Hollencamp then called property owner Ken Struewing to the stand and spent several hours questioning him about his intent as a property owner. In addition to the 42-acre Kahoe farm, Struewing owns two adjacent properties inside the Village boundaries on which he proposed mixed-use development plans. The plat, which had two egresses, was denied twice by Village planners, who said it needed a third egress. Struewing purchased the Kahoe farm so he could install a third egress, he said, adding that he did not intend to develop the Kahoe property. In fact, in response to Hollencamp’s questions, Struewing acknowledged that according to his bank’s appraisers, demand for speculative building is currently so low that the “best and highest use” for the Kahoe farm is to hold it until it can be resold. In addition, Struewing stated, developing the Kahoe farm would lower the value of the homes he had originally proposed for the plat inside the Village limits.

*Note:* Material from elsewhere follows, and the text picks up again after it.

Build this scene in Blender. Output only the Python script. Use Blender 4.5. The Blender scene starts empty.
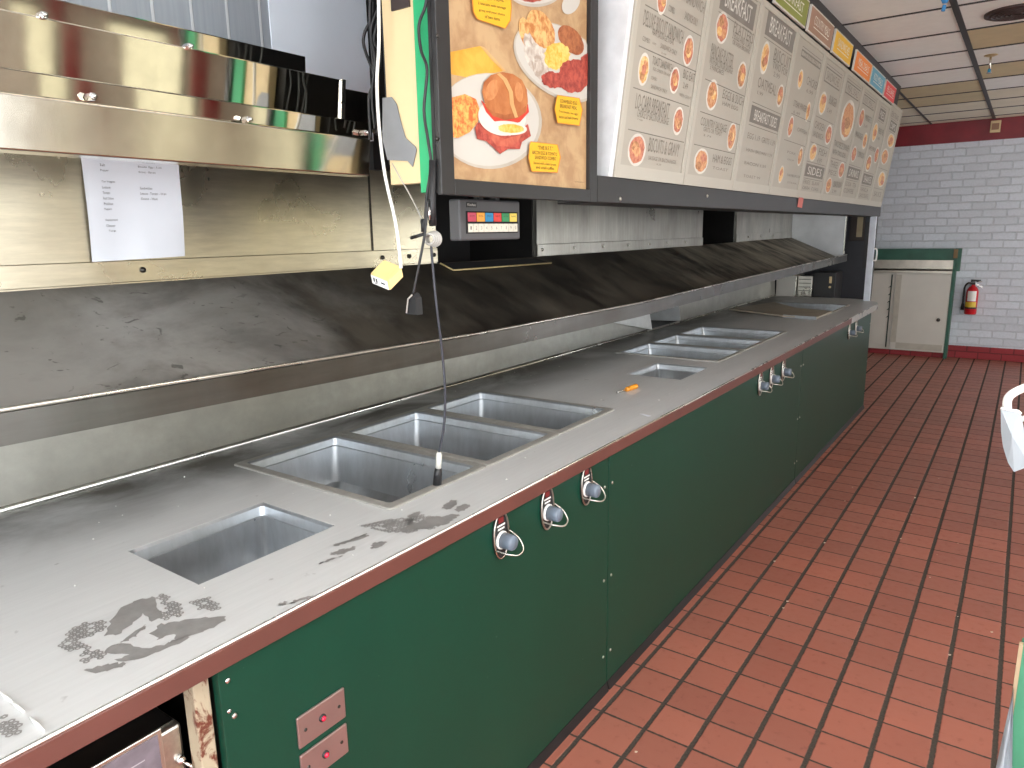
import bpy, bmesh, math, random
import numpy as np
from mathutils import Vector, Matrix
random.seed(7)
PI = math.pi
scene = bpy.context.scene
COL = scene.collection

# ------------------------------------------------------------------ camera
F = 712.0
CAMZ = 1.66
ROT = [[0.815, 0.106, -0.570], [0.580, -0.179, 0.795], [-0.018, -0.978, -0.207]]   # world axes in camera axes (right, down, forward)
def _basis():
    vy = np.array([1031 - 512, 224 - 384, F]); Y = vy / np.linalg.norm(vy)
    X = -np.array([-519 - 512, 252 - 384, F]); X /= np.linalg.norm(X)
    X -= X.dot(Y) * Y; X /= np.linalg.norm(X)
    return np.array([X, Y, np.cross(X, Y)])
RM = _basis()
cam_d = bpy.data.cameras.new('camera'); cam = bpy.data.objects.new('camera', cam_d); COL.objects.link(cam)
cam_d.sensor_width = 36.0; cam_d.lens = F / 1024 * 36.0; cam_d.clip_start = 0.02
M = Matrix.Identity(4)
for i in range(3):
    M[i][0] = RM[i][0]; M[i][1] = -RM[i][1]; M[i][2] = -RM[i][2]
M[0][3], M[1][3], M[2][3] = 0, 0, CAMZ
cam.matrix_world = M
scene.camera = cam

# ------------------------------------------------------------------ view
scene.view_settings.view_transform = 'Standard'
scene.view_settings.look = 'None'
scene.view_settings.gamma = 1.0
scene.view_settings.use_curve_mapping = False
scene.view_settings.exposure = 0.2

# ------------------------------------------------------------------ world and daylight through the windows
world = bpy.data.worlds.new('world'); scene.world = world; world.use_nodes = True
wn = world.node_tree; bg = wn.nodes['Background']
bg.inputs['Color'].default_value = (0.93, 0.97, 1.0, 1); bg.inputs['Strength'].default_value = 7.0
ROOM = dict(x0=-3.0, x1=3.4, y0=-2.0, y1=10.66, z=2.9)
# window openings: (wall, a0, a1, z0, z1)
WIN = [('right', -1.7, -.3, 0.3, 2.5), ('right', 0.0, 2.25, 0.5, 2.4), ('right', 2.69, 2.95, 0.45, 2.6), ('right', 3.44, 4.05, 0.45, 2.6), ('right', 4.6, 6.0, 0.6, 2.5), ('right', 6.4, 7.9, 0.6, 2.5),  # last two openings here are added, unseen, to brighten the steel panels
       ('right', 8.4, 10.2, 0.3, 2.5), ('near', -2.9, -1.1, 0.6, 2.7), ('near', -.9, 1.1, 0.3, 2.6), ('near', 1.3, 3.2, 0.3, 2.6)]
TINTED = {2, 3, 4, 5}
def portal(name, loc, rot, sx, sy):
    d = bpy.data.lights.new(name, 'AREA'); d.shape = 'RECTANGLE'; d.size = sx; d.size_y = sy
    d.cycles.is_portal = True
    o = bpy.data.objects.new(name, d); COL.objects.link(o); o.location = loc; o.rotation_euler = rot
for w, a0, a1, z0, z1 in WIN:
    if w == 'right':
        portal('daylight_portal', (ROOM['x1'] + .10, (a0 + a1) / 2, (z0 + z1) / 2), (0, PI / 2, 0), z1 - z0, a1 - a0)
    else:
        portal('daylight_portal', ((a0 + a1) / 2, ROOM['y0'] - .10, (z0 + z1) / 2), (PI / 2, 0, 0), a1 - a0, z1 - z0)

# ------------------------------------------------------------------ measuring helpers (a pixel of the photo onto a plane of the place)
def ray(u, v): return RM @ np.array([u - 512.0, v - 384.0, F])
CAM = np.array([0, 0, CAMZ])
def onx(u, v, x): d = ray(u, v); return CAM + x / d[0] * d
def ony(u, v, y): d = ray(u, v); return CAM + y / d[1] * d
def onz(u, v, z): d = ray(u, v); return CAM + (z - CAMZ) / d[2] * d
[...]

Upon cross examination, Fague brought out the point that, according to Struewing’s testimony, the Struewings purchased the 42-acre Kahoe property in 2005 for $585,000 and sold one of the homes on six acres for $580,000, countering the argument that Struewing was in danger of losing the entire value of his investment.

At the trial’s closing on Friday, Magistrate Dundes offered to accept briefs from both sides until Aug. 15, after which he would allow two weeks for responses from both sides. A decision will be rendered as quickly as possible after that, he said. According to Chambers, if the sides do not accept the magistrate’s decision, they could appeal to a Greene County judge.